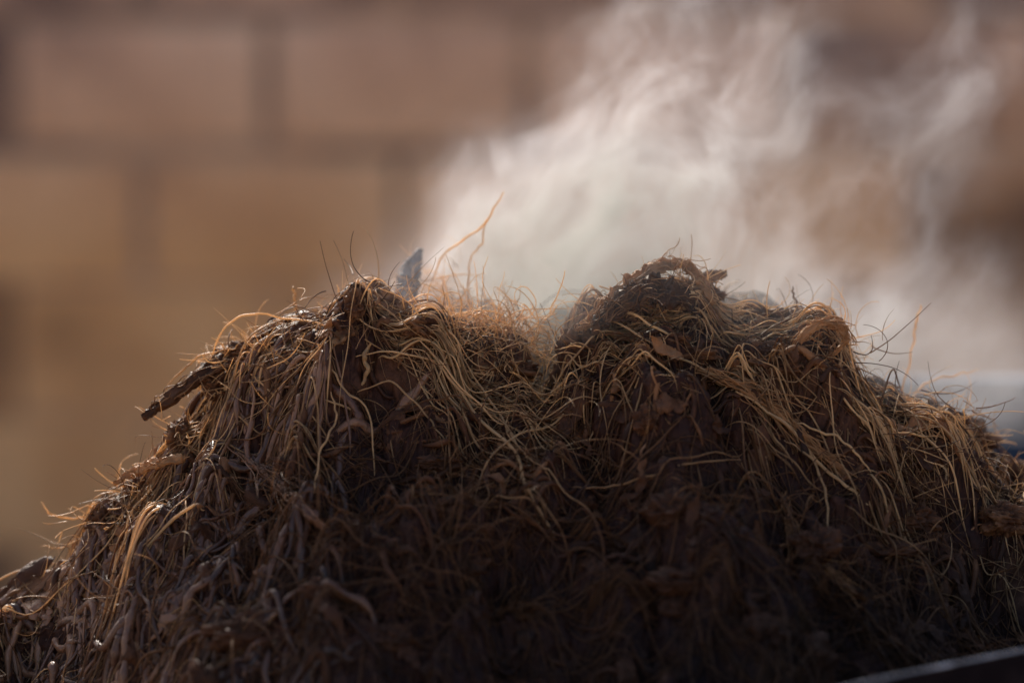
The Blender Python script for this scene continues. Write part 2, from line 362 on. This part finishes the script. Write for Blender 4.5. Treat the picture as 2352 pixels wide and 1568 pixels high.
S([(1690,900),(1790,960),(1880,1060),(1950,1120),(1995,1158)],"s",0.0010,0.9)
S([(2160,950),(2190,970),(2240,1030)],[.02,.02,.03],0.0006,0.9)
S([(430,1300),(440,1200),(460,1090),(500,1010)],"s",0.0008,0.85)
S([(260,1365),(300,1310),(350,1240),(440,1160),(470,1170)],"s",0.0009,0.9)
S([(720,1130),(735,1040),(770,960),(760,900)],"s",0.0006,0.85)
S([(450,1560),(560,1490),(640,1400)],"s",0.0008,0.6)
S([(490,960),(485,920),(520,890),(570,885)],"s",0.0013,0.95)
S([(830,890),(842,850),(838,810),(850,790)],"s",0.0013,0.8)
S([(290,1568),(340,1500),(450,1470),(620,1360),(830,1300)],"s",0.0008,0.5)
S([(1180,700),(1220,760),(1240,850)],[0.02,0.0,-.01],0.0006,0.9)

# ---------- husk strips ----------
def husk(name,pp,Y,W,thick,label,cat,mat=M_husk,tv=0.6,group=None,tilt=0.5,ragged=0.5,frays=26,cr=0.6):
    n=80;m=10
    ctrl=[]
    for i,a in enumerate(pp):
        yy=(hitY(*a)-0.003) if Y=="s" else (Y[i] if isinstance(Y,(list,tuple)) else Y)
        ctrl.append(P(a[0],a[1],yy))
    c=catmull(ctrl,n); T=np.gradient(c,axis=0); T/=np.linalg.norm(T,axis=1)[:,None]
    fwd=np.array([0,-math.cos(tilt),math.sin(tilt)])
    A=np.cross(T,fwd); A/=np.linalg.norm(A,axis=1)[:,None]+1e-9; B=np.cross(A,T)
    W=np.interp(np.linspace(0,1,n),np.linspace(0,1,len(W)),W)*0.000255
    s=random.random()*90
    k=2*m; rings=[]
    for j in range(k):
        ang=2*math.pi*j/k
        u=math.cos(ang); v=math.sin(ang)
        wob=1+ragged*pn(s+u*1.3,np.linspace(0,n/5,n),v)+0.8*ragged*pn(s+u*3,np.linspace(0,n/2.3,n),v)
        groove=1+0.9*pn(s+j*1.7,np.linspace(0,n/9,n),4)
        off=A*(W*0.5*u*wob)[:,None]+B*((thick*v*0.5*groove)+W*0.22*(u*u))[:,None]
        rings.append(c+off)
    V=np.stack(rings,1)
    V=V+cr*0.0030*np.stack([pn(V[...,0]*160,V[...,1]*160,V[...,2]*160+i*7) for i in range(3)],-1)+cr*0.0010*np.stack([pn(V[...,0]*500,V[...,1]*500,V[...,2]*500+i*7) for i in range(3)],-1)
    V=V.reshape(-1,3)
    idx=np.arange(n*k).reshape(n,k); a=idx[:-1]; b=idx[1:]
    Q=np.stack([a,np.roll(a,-1,1),np.roll(b,-1,1),b],-1).reshape(-1,4)
    tn=np.clip(tv+0.35*pn(V[:,0]*200,V[:,1]*200,V[:,2]*200),0,1)
    if frays:
        fp=np.zeros((frays,24,3))
        for f in range(frays):
            i0=random.uniform(0,0.6)*(n-1); i1=min(n-1,i0+random.uniform(0.2,0.5)*n)
            ii=np.linspace(i0,i1,24); u=random.uniform(-0.6,0.6)
            mm=random.uniform(0.9,1.6)
            for ax in range(3):
                fp[f,:,ax]=np.interp(ii,np.arange(n),c[:,ax])+u*np.interp(ii,np.arange(n),W*A[:,ax])+0.4*thick*mm*np.interp(ii,np.arange(n),B[:,ax])*(1 if B[:,1].mean()<0 else -1)
            fr=np.linspace(0,1,24)**2*random.uniform(0,0.011)
            dv=np.array([random.gauss(0,1),random.gauss(0,1)-.3,random.gauss(0,1)])
            fp[f]+=fr[:,None]*dv
            fp[f]+=0.004*np.stack([pn(f*3.1,np.linspace(0,3,24),q_) for q_ in (1.1,4.1,7.1)],-1)
        V2,Q2=tubes(fp,np.full((frays,24),0.0004)*np.linspace(1,0.5,24)[None],4)
        Q=np.concatenate([Q,Q2+len(V)]); V=np.concatenate([V,V2]); tn=np.concatenate([tn,np.full(len(V2),min(1,tv+0.3))])
    me=np_mesh(name,V,Q,mat,tn)
    return add(name,me,label,cat,group=group)
G="husk strips lying on the heap"
husk("husk_stick",[(330,960),(380,925),(440,880),(500,840),(560,815)],[-.02,-.02,-.02,-.012,.0],[14,28,34,40,34],0.007,"dark brittle stick of coconut husk poking out of the heap","husk stick",tv=0.4,ragged=0.35,frays=12,cr=0.35)
husk("bark_shard",[(966,572),(955,600),(943,635),(930,690),(915,755)],0.045,[8,32,50,66,80],0.008,"dark grey pointed bark shard standing upright in the heap","bark shard",mat=M_bark,tv=0.6,ragged=0.3,frays=4,cr=0.3)
husk("husk_strip",[(868,645),(852,668),(835,705),(812,750),(760,790)],[-.01,-.012,-.02,-.03,-.045],[12,36,48,40,14],0.004,"curled brown husk strip on the heap's peak","husk strip",tv=0.75,group=G,ragged=0.7,frays=16,cr=0.5)
husk("husk_strip",[(872,650),(892,690),(930,725),(1000,770)],[-.01,-.015,-.02,-.03],[12,34,30,10],0.004,"small brown husk flap on the heap's peak","husk strip",tv=0.7,group=G,ragged=0.7,frays=8,cr=0.5)
husk("husk_strip",[(1310,785),(1370,725),(1430,668),(1495,622),(1540,612)],[-.02,-.024,-.024,-.018,-.01],[8,24,36,28,12],0.003,"torn upper husk strip leaning on the heap's crest","husk strip",tv=0.9,group=G,ragged=0.9,frays=24,cr=0.6)
husk("husk_strip",[(1450,650),(1500,618),(1560,608),(1605,638),(1640,700)],[-.01,-.01,-.008,-.014,-.024],[12,26,18,22,10],0.003,"arched golden husk strip on the heap's crest","husk strip",tv=1.0,group=G,ragged=0.9,frays=24,cr=0.6)
husk("husk_strip",[(1360,760),(1430,700),(1500,668),(1550,678),(1600,710)],[-.03,-.03,-.028,-.025,-.02],[14,44,60,46,14],0.005,"dark broad folded husk strip under the arched one","husk strip",tv=0.3,group=G,ragged=1.0,frays=36,cr=0.9)
husk("husk_strip",[(1560,680),(1610,645),(1665,630)],[0.0,0.0,.005],[36,36,12],0.005,"short brown husk tip sticking up","husk strip",tv=0.7,group=G,ragged=0.8,frays=6,cr=0.6)
husk("husk_strip",[(1820,850),(1835,785),(1880,745),(1928,750),(1942,785),(1915,815)],[-.04,-.04,-.04,-.04,-.04,-.04],[8,16,22,22,14,6],0.004,"pale curled husk strip looping back on itself","husk strip",tv=1.0,group=G,frays=24,ragged=0.5,cr=0.3)
husk("husk_strip",[(1600,850),(1700,890),(1790,950),(1860,1020),(1930,1080),(1970,1130)],"s",[10,20,24,20,13,5],0.005,"long pointed husk strip hanging down the slope","husk strip",tv=0.75,group=G,frays=50,ragged=0.9)
husk("husk_strip",[(262,1110),(310,1085),(360,1065),(430,1050)],[-.02,-.02,-.03,-.03],[6,20,24,14],0.004,"pointed golden husk strip jutting from the slope","husk strip",tv=1.0,group=G,frays=10,cr=0.4)
husk("husk_strip",[(1800,1130),(1830,1230),(1900,1310),(1990,1380)],"s",[10,24,18,6],0.005,"long dull husk strip low on the slope","husk strip",tv=0.5,group=G,ragged=0.9)
husk("husk_strip",[(230,1165),(262,1168),(290,1205)],[.0,.0,-.01],[34,40,24],0.008,"small dark husk lump on the slope","husk strip",tv=0.35,group=G,ragged=0.7,frays=8)
husk("husk_strip",[(1452,800),(1470,795),(1490,805),(1480,825),(1460,822)],"s",[8,13,13,11,6],0.003,"tiny curled golden husk strip","husk strip",tv=0.95,group=G,frays=4,cr=0.3)
husk("husk_strip",[(500,1010),(580,1060),(640,1110),(700,1170),(760,1230)],"s",[12,20,22,18,10],0.007,"wet grey brown husk strip on the slope","husk strip",tv=0.5,group=G,ragged=1.0,frays=30,mat=M_wet)
husk("husk_strip",[(2080,1020),(2140,985),(2200,975),(2255,980)],[.02,.02,.02,.03],[50,66,46,12],0.010,"broad brown husk strip at the heap's shoulder","husk strip",tv=0.6,group=G,ragged=0.8,frays=20)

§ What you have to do
Write down every line from the opening of the listing to the line with "S([(1180,700),(1220,760),(1240,850)],[0.02,0.0,-.01],0.0006,0.9)", both included, and nothing else; the pictures are omitted.

§ Exercise response
The Blender Python script for this scene continues. Write part 2, from line 362 on. This part finishes the script. Write for Blender 4.5. Treat the picture as 2352 pixels wide and 1568 pixels high.
S([(1690,900),(1790,960),(1880,1060),(1950,1120),(1995,1158)],"s",0.0010,0.9)
S([(2160,950),(2190,970),(2240,1030)],[.02,.02,.03],0.0006,0.9)
S([(430,1300),(440,1200),(460,1090),(500,1010)],"s",0.0008,0.85)
S([(260,1365),(300,1310),(350,1240),(440,1160),(470,1170)],"s",0.0009,0.9)
S([(720,1130),(735,1040),(770,960),(760,900)],"s",0.0006,0.85)
S([(450,1560),(560,1490),(640,1400)],"s",0.0008,0.6)
S([(490,960),(485,920),(520,890),(570,885)],"s",0.0013,0.95)
S([(830,890),(842,850),(838,810),(850,790)],"s",0.0013,0.8)
S([(290,1568),(340,1500),(450,1470),(620,1360),(830,1300)],"s",0.0008,0.5)
S([(1180,700),(1220,760),(1240,850)],[0.02,0.0,-.01],0.0006,0.9)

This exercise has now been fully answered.